Travelers Kills Travtech; Buy-Side Units Timco, RCM Don't Seem To Notice

PORTFOLIO SYSTEMS

TRAVTECH, a corporate entity created last spring by Travelers Inc. to handle voice and data communications services for its entire family of financial companies, has been dissolved. The unit had been designed to rationalize costs and procurement procedures among all of Travelers' financial units, including its three buy-side subsidiaries: Travelers Insurance Companies, Travelers Investment Management Co. (Timco) and the San Francisco-based RCM Capital Management--as well as retail brokerage Smith Barney Inc.

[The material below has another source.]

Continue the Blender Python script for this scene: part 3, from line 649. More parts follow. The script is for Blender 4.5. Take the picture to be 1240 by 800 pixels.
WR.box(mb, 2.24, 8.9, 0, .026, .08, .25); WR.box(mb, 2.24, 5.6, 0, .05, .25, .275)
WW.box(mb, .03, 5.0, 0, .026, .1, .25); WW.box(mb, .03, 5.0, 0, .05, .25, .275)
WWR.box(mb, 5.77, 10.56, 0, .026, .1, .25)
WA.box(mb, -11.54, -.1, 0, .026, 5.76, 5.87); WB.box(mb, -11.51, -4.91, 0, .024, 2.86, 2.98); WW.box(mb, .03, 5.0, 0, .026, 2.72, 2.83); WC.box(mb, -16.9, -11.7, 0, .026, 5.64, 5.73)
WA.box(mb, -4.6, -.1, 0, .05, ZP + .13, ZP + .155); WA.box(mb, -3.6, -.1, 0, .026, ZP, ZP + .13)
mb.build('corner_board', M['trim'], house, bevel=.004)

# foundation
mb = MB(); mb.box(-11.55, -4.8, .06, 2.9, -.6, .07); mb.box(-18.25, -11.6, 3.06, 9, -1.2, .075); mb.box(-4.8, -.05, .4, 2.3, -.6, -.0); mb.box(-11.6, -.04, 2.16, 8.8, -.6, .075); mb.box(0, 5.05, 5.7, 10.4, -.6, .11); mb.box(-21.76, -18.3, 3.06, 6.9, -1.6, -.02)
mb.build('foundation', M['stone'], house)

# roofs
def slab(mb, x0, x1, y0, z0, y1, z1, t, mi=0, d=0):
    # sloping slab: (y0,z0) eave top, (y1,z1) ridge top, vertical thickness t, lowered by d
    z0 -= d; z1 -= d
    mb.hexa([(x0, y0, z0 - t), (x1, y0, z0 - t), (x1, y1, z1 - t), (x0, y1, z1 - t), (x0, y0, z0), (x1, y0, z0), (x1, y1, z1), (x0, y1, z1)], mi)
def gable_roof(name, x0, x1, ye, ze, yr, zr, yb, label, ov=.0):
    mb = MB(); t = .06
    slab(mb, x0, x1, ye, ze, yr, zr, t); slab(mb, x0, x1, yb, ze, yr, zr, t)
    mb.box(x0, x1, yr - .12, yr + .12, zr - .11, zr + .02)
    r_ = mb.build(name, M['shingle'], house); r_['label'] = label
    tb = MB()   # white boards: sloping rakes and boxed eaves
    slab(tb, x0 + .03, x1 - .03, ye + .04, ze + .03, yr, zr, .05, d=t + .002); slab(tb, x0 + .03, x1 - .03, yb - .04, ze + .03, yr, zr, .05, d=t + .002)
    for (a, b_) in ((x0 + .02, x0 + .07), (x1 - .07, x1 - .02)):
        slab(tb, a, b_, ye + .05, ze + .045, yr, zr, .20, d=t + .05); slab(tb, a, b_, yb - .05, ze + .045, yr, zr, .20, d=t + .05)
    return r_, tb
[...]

The degree to which Travelers' buy-side units will be affected by the abandonment of Travtech remains a matter of some debate. At the time that Travtech was created, it was thought that the group could provide a boost in the quality of information technology available to Travelers' buy-side units (IMT, June 10, 1994). These companies currently rely on a combination of standalone terminals and a patchwork of digital data distribution systems to deliver real-time market data to their traders and portfolio managers.

But one Timco official says that the death of Travtech has had no impact on his firm, which represents the insurance company's investment management arm. "I was aware of the name.... [but] I wasn't aware that they were even working with us on anything," the official says. "[Travtech] didn't have any effect on us whatsoever." Officials at Travelers Insurance either decline to comment or did not return calls seeking comment. RCM officials did not return calls seeking comment.

Travtech, short for Travelers Technology Services, was supposed to provide services to a community of users that included investment managers handling more than $138 billion in third-party assets. (That figure includes some $16.5 billion in assets contributed by the former American Capital Research & Management, a one-time Travelers Inc. subsidiary that was sold off to mutual fund manager Van Kampen Merritt last month; American Capital Research is now part of Van Kampen/American Capital.)

All tolled, Travtech would have positioned some 20,000 data consumers to shop en masse for software, systems and services, affording them considerable clout with vendors.

ERSTWHILE LEADER

Details about the reasoning behind the decision to ditch Travtech are somewhat sketchy. The group was supposed to be headed up by Rich Witenberg, executive vice president and head of communication services at Travelers' Smith Barney Inc. subsidiary.

Witenberg, who had been tasked with supervising Travtech's mission to consolidate all of the separate telecommunications departments of Travelers' various financial organizations, refers calls to a Smith Barney spokesperson. The spokesperson concedes that Travtech no longer exists, but asserts that it is improper to say the group was disbanded because it was never officially formed.

"Travtech was an idea we had over a year ago--to consolidate communications functions and some people--but it never really got off the ground," the spokesperson says. "When [Travelers] began to pursue it, I think they found that there weren't the efficiencies they had hoped to achieve. Therefore, it kind of withered on the vine, so to speak."

BARNEY RUBBLE

A source close to Smith Barney agrees that Travtech never really developed beyond the "concept" level. Says this source: "The original business designs were laid out to make Travtech an actual business subsidiary of Smith Barney, [but] that never occurred.

Travelers' chief information officer Rick Morrison, who was supposed to serve as Witenberg's boss under the Travtech set-up, did not return calls seeking comment.

The death of Travtech comes on the heels of an abortive restructuring that recently took place within Smith Barney's capital markets market-data group. For a short period of time until it was rescinded, that reorg effectively rendered the Smith Barney group powerless. At press time, it remains unclear the degree to which the failed restructuring of the Smith Barney group is related to the larger failure of Travtech.